>> start Material

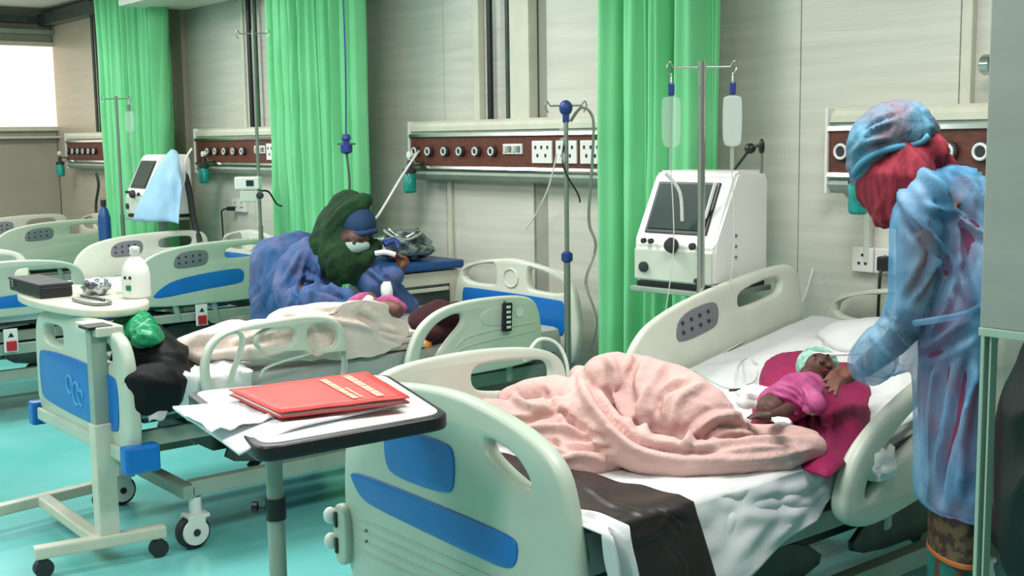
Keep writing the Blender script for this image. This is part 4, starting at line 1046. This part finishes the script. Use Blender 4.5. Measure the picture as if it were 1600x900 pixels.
wirep('feeding_tube', [zb(1085, 580, .73), zb(1110, 595, .735), zb(1140, 607, .745), zb(1200, 606, .78), zb(1240, 596, .82)], .003, PLG, 'thin tube running across the sheet to the baby', 'tube')
wirep('sensor_cable', [zb(1140, 610, .745), zb(1165, 608, .76), zb(1188, 606, .775)], .004, BLK, 'short black cable lead left of the baby', 'cable')
wirep('suction_tube', [zb(1270, 552, .86), zb(1300, 554, .86), zb(1345, 552, .86), zb(1375, 548, .84)], .005, CLOTHW, 'white tube with dark tip above the baby head', 'tube')
crumple('tissue', onx(1375, 725, .965), (.04, .05, .05), CLOTHW, 'crumpled white tissue stuffed in the slot of the near side rail', 'tissue', 12, .5)

# ================================================================ BEDDING ON THE MIDDLE BED
bm = bmesh.new()
lump([zb(300, 545, .745), zb(350, 535, .76), zb(420, 528, .77)], [.07, .09, .09], .8)
lump([zb(455, 515, .79), zb(540, 515, .79), zb(620, 520, .79), zb(668, 528, .76)], [.11, .12, .12, .09], .8)
lump([zb(300, 555, .72), zb(400, 545, .74), zb(520, 540, .75), zb(640, 535, .74)], [.06, .11, .13, .10], .6)
lump([zb(560, 535, .76), zb(620, 535, .77), zb(655, 540, .74)], [.10, .11, .08], .9)
lump([zb(440, 505, .80), zb(540, 502, .81), zb(620, 505, .81)], [.07, .09, .08], .8)
lump([zb(275, 552, .72), zb(300, 562, .70)], [.05, .07])
pk2 = melt('folded_blanket', bm, BEIGE, None, .011, 3, [(.02, 5, (1, 1, 1), True, (.3, 1, 0)), (.006, 16, (1, 1, 1), True, (.3, 1, 0))])
clampx(pk2, B2.x+.94)
creases(pk2, [([(300, 525), (360, 520), (430, 500)], .015, .02), ([(290, 545), (350, 540), (420, 530)], .015, -.02), ([(430, 490), (520, 500), (620, 520)], .015, .015), ([(560, 490), (600, 520), (650, 540)], .015, -.02), ([(620, 490), (660, 510), (680, 535)], .012, -.02), ([(460, 480), (480, 520), (500, 560)], .015, -.015)])
tag(pk2, 'bulky beige-pink blanket heaped on the middle bed', 'blanket')
for k in range(3):
    z = .675+.022*k; A_ = zb(548, 592-6*k, z); 
    o = B('striped_towel', (B2.x+.80, B2.y-1.05, .672+.024*k), (.2, .42-.03*k, .022), BEIGE if k % 2 == 0 else CLOTHW, None, .009, Matrix.Rotation(.1*k-.1, 3, 'Z'))
    tag(o, ('bottom folded towel', 'middle folded towel', 'top folded towel')[k]+' of the small stack between the side rails of the middle bed', 'towel')
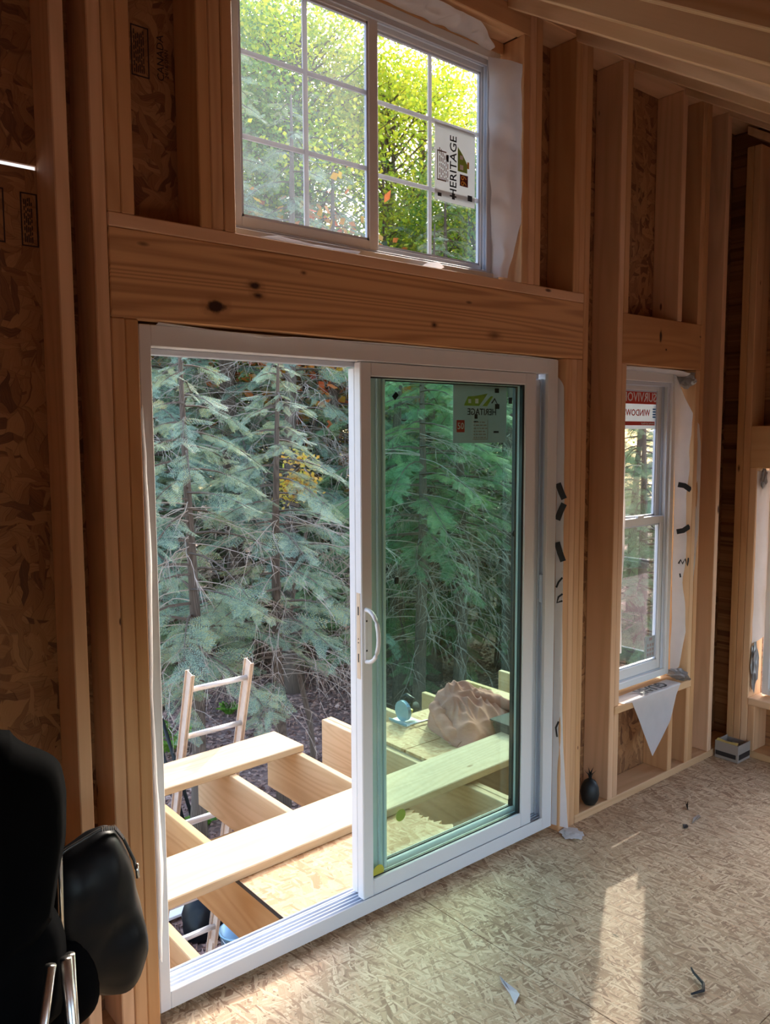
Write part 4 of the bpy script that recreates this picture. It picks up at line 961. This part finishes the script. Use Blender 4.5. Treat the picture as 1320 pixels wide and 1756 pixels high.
# ------------------------------------------------------------------ ladder leaning on the joist end
lad = empty('extension_ladder', (1.2, 2.75, GZ)); tag(lad, 'weathered aluminium extension ladder leaning on the deck joist', 'ladder')
lk_ = .27
def ly(z, off=0): return 1.90 + lk_ * (.43 - z) + off
def rail(x, z0, z1, off, mat, w=.024, dpt=.072, name='rail'):
    # C channel: web and two lips
    d = Vector((0, ly(z1) - ly(z0), z1 - z0)); L_ = d.length; zax = d.normalized(); xax = Vector((1, 0, 0)); yax = zax.cross(xax)
    mw = Matrix((xax, yax, zax)).transposed().to_4x4(); mw.translation = Vector((x, ly(z0, off), z0))
    bm = bmesh.new(); s = 1
    bm_box(bm, -.002, .002, -dpt / 2, dpt / 2, 0, L_); bm_box(bm, -w / 2, w / 2, -dpt / 2, -dpt / 2 + .004, 0, L_); bm_box(bm, -w / 2, w / 2, dpt / 2 - .004, dpt / 2, 0, L_)
    o = bmobj(name, bm, mat, lad, mw); return o
XL, XRr = 1.040, 1.410
rail(XL, -1.55, .44, 0, FIBERGLASS); rail(XRr, -1.55, .44, 0, FIBERGLASS)
rail(XL - .035, GZ + .02, -.58, .075, FIBERGLASS); rail(XRr + .035, GZ + .02, -.58, .075, FIBERGLASS)
z = .335
while z > -1.5:
    tube('rung', lad, [(XL + .002, ly(z), z), (XRr - .002, ly(z), z)], .0165, ALU, 8); z -= .293
z = -.60
while z > GZ + .15:
    tube('rung', lad, [(XL - .033, ly(z, .075), z), (XRr + .033, ly(z, .075), z)], .0165, ALU, 8); z -= .293
for x in (XL - .035, XRr + .035): bx('rail_bracket', lad, x - .02, x + .02, ly(-.62) - .02, ly(-.62) + .09, -.66, -.59, ALU)
for x in (XL - .035, XRr + .035): bx('foot', lad, x - .03, x + .03, ly(GZ, .03), ly(GZ, .13), GZ - .06, GZ + .05, ALU)

# ------------------------------------------------------------------ jacket, saw and dark block on the far sheet
def fold(p, seed):
    """soft rounded cloth folds: two swirls of radiating folds and some slanting ones"""
    w_ = mnoise.noise(p * 5 + Vector((seed, 0, 0))); f = 0.0
    for (px_, py_, n_, k_, rad_) in ((2.31, 1.13, 5, 24, .13), (2.55, 1.13, 6, -17, .19), (2.40, 1.27, 4, 20, .12), (2.33, .95, 4, 22, .12)):
        dx, dy = p.x - px_, p.y - py_; r_ = math.hypot(dx, dy)
        c_ = math.cos(n_ * math.atan2(dy, dx) + k_ * r_ + 2.2 * w_)
        f += (1 - abs(c_) * 1.6) * math.exp(-(r_ / rad_) ** 2) * min(1, (r_ / .075) ** 2)
    f += .45 * (1 - 1.8 * abs(math.cos(38 * (p.x * .62 + p.y * .5) + 3.5 * mnoise.noise(p * 4))))
    return f
JO = smooth_outline([(2.215, 1.22), (2.19, 1.10), (2.145, .97), (2.15, .885), (2.215, .86), (2.29, .90), (2.38, .905), (2.46, .93), (2.57, .93), (2.68, .97), (2.74, 1.06), (2.72, 1.2), (2.62, 1.30), (2.50, 1.36), (2.38, 1.37), (2.27, 1.32)], 3)
def jh(x, y):
    """height of the heaped cloth over the sheet"""
    g = lambda cx_, cy_, rx, ry, h: h * math.exp(-((x - cx_) / rx) ** 2 - ((y - cy_) / ry) ** 2)
    return g(2.32, 1.20, .13, .15, .165) + g(2.47, 1.21, .15, .15, .135) + g(2.62, 1.12, .14, .13, .10) + g(2.24, .97, .10, .12, .05) + g(2.42, 1.0, .18, .10, .06) + .03
V = []; Fc = []; nr = 60; cx_, cy_ = 2.43, 1.13; nn = len(JO)
V.append((cx_, cy_, 0))
for k in range(1, nr + 1):
    r = k / nr
    for q in JO: V.append((cx_ + (q[0] - cx_) * r, cy_ + (q[1] - cy_) * r, 0))
for i in range(nn):
    Fc.append((0, 1 + i, 1 + (i + 1) % nn))
    for k in range(nr - 1):
        a_ = 1 + k * nn; Fc.append((a_ + i, a_ + nn + i, a_ + nn + (i + 1) % nn, a_ + (i + 1) % nn))
VV = []
for vi, (x, y, _) in enumerate(V):
    r = 0 if vi == 0 else ((vi - 1) // nn + 1) / nr
    edge = (max(0, 1 - r ** 6)) ** .5
    h = jh(x, y); f = fold(Vector((x, y, h)), 4.0)
    z = .0195 + (h + f * .021 * (.5 + 2.6 * min(h, .2)) ) * edge
    pull = f * .010
    VV.append((x + pull * (x - cx_) * 2, y + pull * (y - cy_) * 2, max(.0192, z)))
jk = meshobj('jacket', VV, Fc, PINK, None, smooth=True); tag(jk, 'dusty pink fleece jacket heaped on the strand board behind the glass', 'jacket')
def sleeve(pts, rad, name):
    V, Fc = tube_geo(pts, rad, 18)
    V = [v + Vector((0, -.3, 1)) * (fold(v, 9.0) * .010 + .006 * math.cos(70 * v.y + 40 * v.x)) for v in V]
    V = [Vector((v.x, v.y, max(v.z, .0195))) for v in V]
    return meshobj(name, V, Fc, PINK, jk, smooth=True)
def dense(pts, rad, n=26):
    return [interp(pts, i / (n - 1)) for i in range(n)], [rad[0] + (rad[1] - rad[0]) * i / (n - 1) for i in range(n)]
sleeve(*dense([(2.36, 1.28, .11), (2.26, 1.23, .150), (2.215, 1.13, .115), (2.185, 1.02, .06), (2.19, .94, .022)], (.040, .040), 50), 'sleeve')
sleeve(*dense([(2.47, 1.16, .19), (2.60, 1.06, .15), (2.70, 1.00, .10), (2.775, .96, .03)], (.050, .034), 50), 'sleeve')
tb = bx('dark_block', None, 2.44, 2.76, .80, .96, .0187, .105, DARKGREY, .02); tag(tb, 'dark grey block with a strap half under the pink jacket', 'bag')  # dark grey block set under the front of the jacket
bx('flap', tb, 2.43, 2.77, .80, .965, .1055, .113, DARKGREY, .004)
tube('strap', tb, [(2.50, .795, .06), (2.55, .785, .10), (2.62, .785, .10), (2.68, .795, .06)], .006, DARKGREY, 6)
SAWX = -.045
sw = empty('circular_saw', (2.27 + SAWX, 1.42, .019)); tag(sw, 'small blue and silver circular saw beside the pink jacket', 'saw')
bx('base_plate', sw, 2.195 + SAWX, 2.325 + SAWX, 1.36, 1.52, .0190, .0225, ALU, .001)
bx('base_plate_edge', sw, 2.192 + SAWX, 2.197 + SAWX, 1.36, 1.52, .0190, .034, TOOLBLUE, .001)
V = []; n_ = 20
for s in (0, .024):
    V.append((2.225 + SAWX + s, 1.44, .060))
    for k in range(n_): V.append((2.225 + SAWX + s, 1.44 + .062 * math.cos(2 * math.pi * k / n_), .088 + .062 * math.sin(2 * math.pi * k / n_)))
Fc = [(0, 1 + k, 1 + (k + 1) % n_) for k in range(n_)] + [(n_ + 1, n_ + 2 + (k + 1) % n_, n_ + 2 + k) for k in range(n_)] + [(1 + k, n_ + 2 + k, n_ + 2 + (k + 1) % n_, 1 + (k + 1) % n_) for k in range(n_)]
meshobj('blade_guard', V, Fc, TOOLBLUE, sw)
tube('motor', sw, [(2.25 + SAWX, 1.44, .09), (2.345 + SAWX, 1.44, .09)], .030, DARKGREY, 14)
tube('motor_cap', sw, [(2.262 + SAWX, 1.405, .075), (2.262 + SAWX, 1.395, .10)], .012, TOOLYELLOW, 10)
tube('handle', sw, [(2.27 + SAWX, 1.41, .12), (2.275 + SAWX, 1.39, .165), (2.275 + SAWX, 1.45, .175), (2.275 + SAWX, 1.50, .14)], .012, GASKET, 8)
tube('depth_rod', sw, [(2.205 + SAWX, 1.34, .036), (2.36 + SAWX, 1.33, .036)], .006, STEEL, 8)
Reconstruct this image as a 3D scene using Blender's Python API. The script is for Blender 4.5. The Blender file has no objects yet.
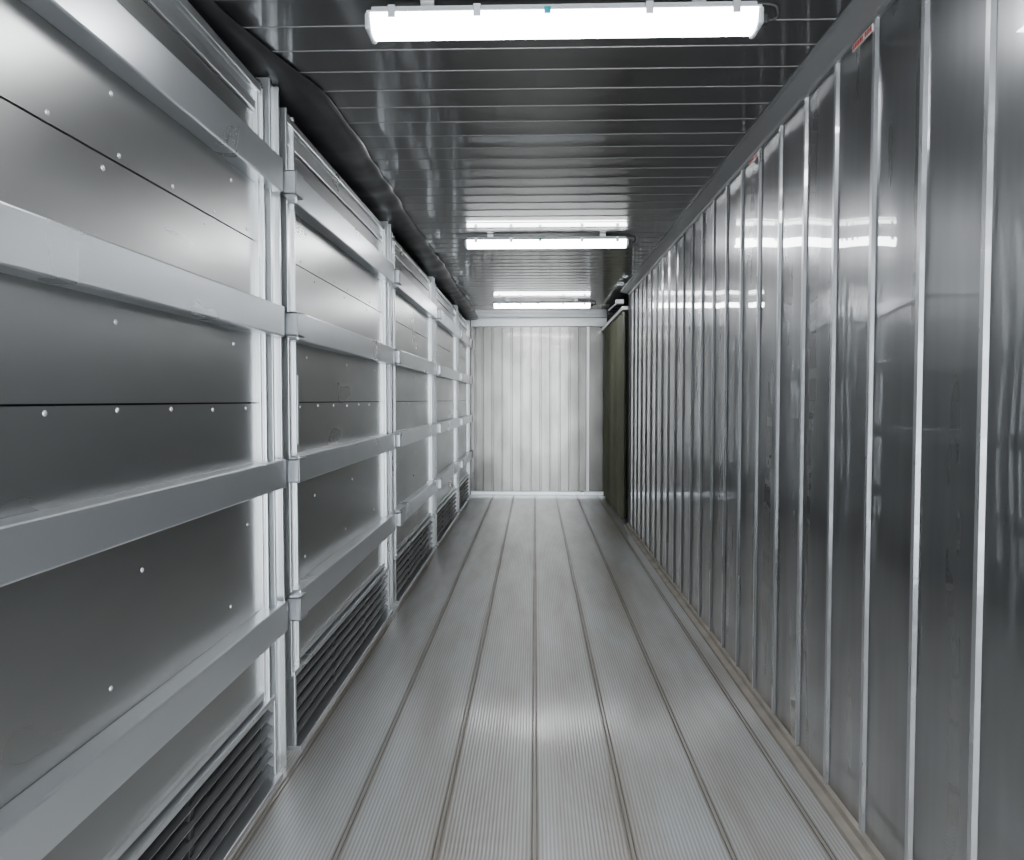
import bpy, bmesh, math, random
from mathutils import Vector
random.seed(7)
S = bpy.context.scene
COL = S.collection

# ------------------------------------------------------------ materials
def metal(name, col, rough=0.35, metallic=1.0, var=0.12, rvar=0.12, scale=(1,1,1), nscale=3.0,
          bump=0.0, bscale=8.0, coat=0.0, coat_r=0.06, bdist=0.01, coat_ior=1.5, detail=2):
    m = bpy.data.materials.new(name); m.use_nodes = True
    nt = m.node_tree; N = nt.nodes; L = nt.links
    b = N['Principled BSDF']
    b.inputs['Metallic'].default_value = metallic
    b.inputs['Coat Weight'].default_value = coat
    b.inputs['Coat Roughness'].default_value = coat_r
    b.inputs['Coat IOR'].default_value = coat_ior
    tc = N.new('ShaderNodeTexCoord'); mp = N.new('ShaderNodeMapping')
    mp.inputs['Scale'].default_value = scale
    L.new(tc.outputs['Object'], mp.inputs['Vector'])
    n1 = N.new('ShaderNodeTexNoise'); n1.inputs['Scale'].default_value = nscale
    n1.inputs['Detail'].default_value = detail; n1.inputs['Roughness'].default_value = 0.5
    L.new(mp.outputs[0], n1.inputs['Vector'])
    r1 = N.new('ShaderNodeMapRange')
    r1.inputs['From Min'].default_value = 0.3; r1.inputs['From Max'].default_value = 0.7
    r1.inputs['To Min'].default_value = 1-var; r1.inputs['To Max'].default_value = 1+var
    L.new(n1.outputs['Fac'], r1.inputs['Value'])
    mul = N.new('ShaderNodeVectorMath'); mul.operation = 'SCALE'
    mul.inputs[0].default_value = col
    L.new(r1.outputs[0], mul.inputs['Scale'])
    L.new(mul.outputs[0], b.inputs['Base Color'])
    r2 = N.new('ShaderNodeMapRange')
    r2.inputs['From Min'].default_value = 0.3; r2.inputs['From Max'].default_value = 0.7
    r2.inputs['To Min'].default_value = max(0.03, rough+rvar); r2.inputs['To Max'].default_value = rough-rvar
    L.new(n1.outputs['Fac'], r2.inputs['Value']); L.new(r2.outputs[0], b.inputs['Roughness'])
    if bump > 0:
        n4 = N.new('ShaderNodeTexNoise'); n4.inputs['Scale'].default_value = bscale
        n4.inputs['Detail'].default_value = 0
        L.new(tc.outputs['Object'], n4.inputs['Vector'])
        bp = N.new('ShaderNodeBump'); bp.inputs['Strength'].default_value = bump
        bp.inputs['Distance'].default_value = bdist
        L.new(n4.outputs['Fac'], bp.inputs['Height']); L.new(bp.outputs[0], b.inputs['Normal'])
        L.new(bp.outputs[0], b.inputs['Coat Normal'])
    return m

M_sheet = metal('sheet_aluminium', (0.41,0.415,0.41), 0.30, 0.93, 0.07, 0.03, (1,0.6,2.0), 2.0, 0.08, 3)
M_rail  = metal('rail_aluminium', (0.74,0.77,0.80), 0.29, 0.86, 0.02, 0.02, (1,1,1), 3)
M_post  = metal('post_aluminium', (0.66,0.68,0.69), 0.29, 0.86, 0.02, 0.02, (1,1,1), 3)
M_wall  = metal('steel_wall', (0.345,0.35,0.36), 0.30, 0.93, 0.16, 0.05, (4,4,0.5), 2.0, 0.07, 4,
                coat=1.0, coat_r=0.02, coat_ior=2.0)
M_rib   = metal('steel_rib', (0.58,0.59,0.61), 0.30, 0.8, 0.05, 0.04, (3,3,0.7), 3)
M_ceil  = metal('ceiling_steel', (0.14,0.14,0.14), 0.34, 0.9, 0.0, 0.0, (1,1,1), 1, 0.0, 3, coat=1.0, coat_r=0.04, coat_ior=1.55)
M_cjoint= metal('ceiling_joint', (0.23,0.23,0.23), 0.45, 0.7, 0.0, 0.0)
M_end   = metal('end_wall_aluminium', (0.18,0.177,0.168), 0.22, 1.0, 0.12, 0.03, (2,2,0.6), 2, 0.40, 2.5, coat=0.7, coat_r=0.08)
M_endrib= metal('end_wall_rib', (0.035,0.035,0.033), 0.35, 0.9, 0.0, 0.0)
M_trim  = metal('trim_aluminium', (0.50,0.51,0.52), 0.33, 0.88, 0.03, 0.02)
M_base  = metal('kick_trim', (0.42,0.385,0.335), 0.42, 0.5, 0.12, 0.08, (1,1,1), 6)
M_dark  = metal('dark_void', (0.012,0.012,0.013), 0.7, 0.0, 0.1, 0.05)
M_slat  = metal('slat_metal', (0.07,0.072,0.075), 0.45, 0.7, 0.1, 0.05)
M_lip   = metal('slat_lip', (0.35,0.36,0.37), 0.4, 0.8, 0.05, 0.05)
M_tarp  = metal('black_plastic', (0.025,0.025,0.027), 0.4, 0.0, 0.2, 0.05, (1,1,1), 8)
M_green = metal('olive_curtain', (0.165,0.175,0.12), 0.55, 0.0, 0.1, 0.08, (1,1,1), 3)
M_rivet = metal('rivet_steel', (0.78,0.79,0.80), 0.3, 0.6, 0.05, 0.05)
M_grey  = metal('grey_plastic', (0.55,0.57,0.59), 0.4, 0.0, 0.04, 0.05)
M_cable = metal('cable_rubber', (0.03,0.03,0.03), 0.5, 0.0, 0.04, 0.05)
M_teal  = metal('teal_cap', (0.0,0.30,0.34), 0.4, 0.0, 0.04, 0.05)
M_white = metal('white_label', (0.65,0.60,0.58), 0.5, 0.0, 0.04, 0.05)
M_red   = metal('red_print', (0.45,0.02,0.02), 0.5, 0.0, 0.04, 0.05)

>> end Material

What you are asked to do>
In the listing above, find the line containing "Reconstruct this image" and the line containing "COL = S.collection", then write out both of them and every line between, exactly, with no pictures.

Full answer>
Reconstruct this image as a 3D scene using Blender's Python API. The script is for Blender 4.5. The Blender file has no objects yet.
import bpy, bmesh, math, random
from mathutils import Vector
random.seed(7)
S = bpy.context.scene
COL = S.collection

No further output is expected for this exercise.